↓

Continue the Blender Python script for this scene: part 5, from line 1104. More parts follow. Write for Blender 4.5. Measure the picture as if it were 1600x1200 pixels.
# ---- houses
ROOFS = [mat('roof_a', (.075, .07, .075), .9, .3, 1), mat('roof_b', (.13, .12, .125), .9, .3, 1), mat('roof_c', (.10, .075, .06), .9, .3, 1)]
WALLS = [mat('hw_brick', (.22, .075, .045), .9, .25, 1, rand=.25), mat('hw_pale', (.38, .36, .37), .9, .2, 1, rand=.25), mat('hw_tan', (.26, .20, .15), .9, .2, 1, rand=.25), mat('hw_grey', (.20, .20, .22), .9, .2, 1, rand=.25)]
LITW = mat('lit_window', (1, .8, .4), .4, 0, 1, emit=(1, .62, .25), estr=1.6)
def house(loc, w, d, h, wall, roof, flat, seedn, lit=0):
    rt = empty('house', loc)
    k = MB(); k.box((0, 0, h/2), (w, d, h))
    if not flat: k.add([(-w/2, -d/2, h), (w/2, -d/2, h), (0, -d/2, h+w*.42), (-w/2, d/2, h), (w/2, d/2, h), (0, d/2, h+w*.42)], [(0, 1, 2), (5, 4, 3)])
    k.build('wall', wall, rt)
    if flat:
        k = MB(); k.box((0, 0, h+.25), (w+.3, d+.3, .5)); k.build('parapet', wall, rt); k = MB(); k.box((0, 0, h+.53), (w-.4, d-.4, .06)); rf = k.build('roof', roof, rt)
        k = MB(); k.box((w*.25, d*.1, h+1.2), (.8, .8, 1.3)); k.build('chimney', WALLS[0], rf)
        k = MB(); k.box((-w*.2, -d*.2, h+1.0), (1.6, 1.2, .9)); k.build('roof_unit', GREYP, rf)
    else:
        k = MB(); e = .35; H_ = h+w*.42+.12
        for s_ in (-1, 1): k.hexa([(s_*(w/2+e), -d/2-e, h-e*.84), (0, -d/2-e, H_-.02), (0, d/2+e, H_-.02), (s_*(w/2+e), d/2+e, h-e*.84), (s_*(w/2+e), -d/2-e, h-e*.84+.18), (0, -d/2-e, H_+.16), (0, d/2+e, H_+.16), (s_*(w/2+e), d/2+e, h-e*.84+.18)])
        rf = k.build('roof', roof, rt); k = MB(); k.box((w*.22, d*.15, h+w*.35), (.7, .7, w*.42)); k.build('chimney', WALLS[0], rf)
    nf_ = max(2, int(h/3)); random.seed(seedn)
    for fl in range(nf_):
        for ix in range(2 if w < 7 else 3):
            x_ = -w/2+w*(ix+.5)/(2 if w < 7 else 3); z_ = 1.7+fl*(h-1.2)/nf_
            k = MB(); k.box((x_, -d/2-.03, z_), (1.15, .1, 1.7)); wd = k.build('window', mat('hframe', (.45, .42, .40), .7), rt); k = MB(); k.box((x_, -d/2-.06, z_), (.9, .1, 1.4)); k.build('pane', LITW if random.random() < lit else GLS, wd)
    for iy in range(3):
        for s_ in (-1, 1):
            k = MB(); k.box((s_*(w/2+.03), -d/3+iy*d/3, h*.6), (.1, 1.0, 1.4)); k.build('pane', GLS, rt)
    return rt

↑

What this task involves -> Print again each line of the listing above, exactly as it appears.

Response to the exercise ->
Continue the Blender Python script for this scene: part 5, from line 1104. More parts follow. Write for Blender 4.5. Measure the picture as if it were 1600x1200 pixels.
# ---- houses
ROOFS = [mat('roof_a', (.075, .07, .075), .9, .3, 1), mat('roof_b', (.13, .12, .125), .9, .3, 1), mat('roof_c', (.10, .075, .06), .9, .3, 1)]
WALLS = [mat('hw_brick', (.22, .075, .045), .9, .25, 1, rand=.25), mat('hw_pale', (.38, .36, .37), .9, .2, 1, rand=.25), mat('hw_tan', (.26, .20, .15), .9, .2, 1, rand=.25), mat('hw_grey', (.20, .20, .22), .9, .2, 1, rand=.25)]
LITW = mat('lit_window', (1, .8, .4), .4, 0, 1, emit=(1, .62, .25), estr=1.6)
def house(loc, w, d, h, wall, roof, flat, seedn, lit=0):
    rt = empty('house', loc)
    k = MB(); k.box((0, 0, h/2), (w, d, h))
    if not flat: k.add([(-w/2, -d/2, h), (w/2, -d/2, h), (0, -d/2, h+w*.42), (-w/2, d/2, h), (w/2, d/2, h), (0, d/2, h+w*.42)], [(0, 1, 2), (5, 4, 3)])
    k.build('wall', wall, rt)
    if flat:
        k = MB(); k.box((0, 0, h+.25), (w+.3, d+.3, .5)); k.build('parapet', wall, rt); k = MB(); k.box((0, 0, h+.53), (w-.4, d-.4, .06)); rf = k.build('roof', roof, rt)
        k = MB(); k.box((w*.25, d*.1, h+1.2), (.8, .8, 1.3)); k.build('chimney', WALLS[0], rf)
        k = MB(); k.box((-w*.2, -d*.2, h+1.0), (1.6, 1.2, .9)); k.build('roof_unit', GREYP, rf)
    else:
        k = MB(); e = .35; H_ = h+w*.42+.12
        for s_ in (-1, 1): k.hexa([(s_*(w/2+e), -d/2-e, h-e*.84), (0, -d/2-e, H_-.02), (0, d/2+e, H_-.02), (s_*(w/2+e), d/2+e, h-e*.84), (s_*(w/2+e), -d/2-e, h-e*.84+.18), (0, -d/2-e, H_+.16), (0, d/2+e, H_+.16), (s_*(w/2+e), d/2+e, h-e*.84+.18)])
        rf = k.build('roof', roof, rt); k = MB(); k.box((w*.22, d*.15, h+w*.35), (.7, .7, w*.42)); k.build('chimney', WALLS[0], rf)
    nf_ = max(2, int(h/3)); random.seed(seedn)
    for fl in range(nf_):
        for ix in range(2 if w < 7 else 3):
            x_ = -w/2+w*(ix+.5)/(2 if w < 7 else 3); z_ = 1.7+fl*(h-1.2)/nf_
            k = MB(); k.box((x_, -d/2-.03, z_), (1.15, .1, 1.7)); wd = k.build('window', mat('hframe', (.45, .42, .40), .7), rt); k = MB(); k.box((x_, -d/2-.06, z_), (.9, .1, 1.4)); k.build('pane', LITW if random.random() < lit else GLS, wd)
    for iy in range(3):
        for s_ in (-1, 1):
            k = MB(); k.box((s_*(w/2+.03), -d/3+iy*d/3, h*.6), (.1, 1.0, 1.4)); k.build('pane', GLS, rt)
    return rt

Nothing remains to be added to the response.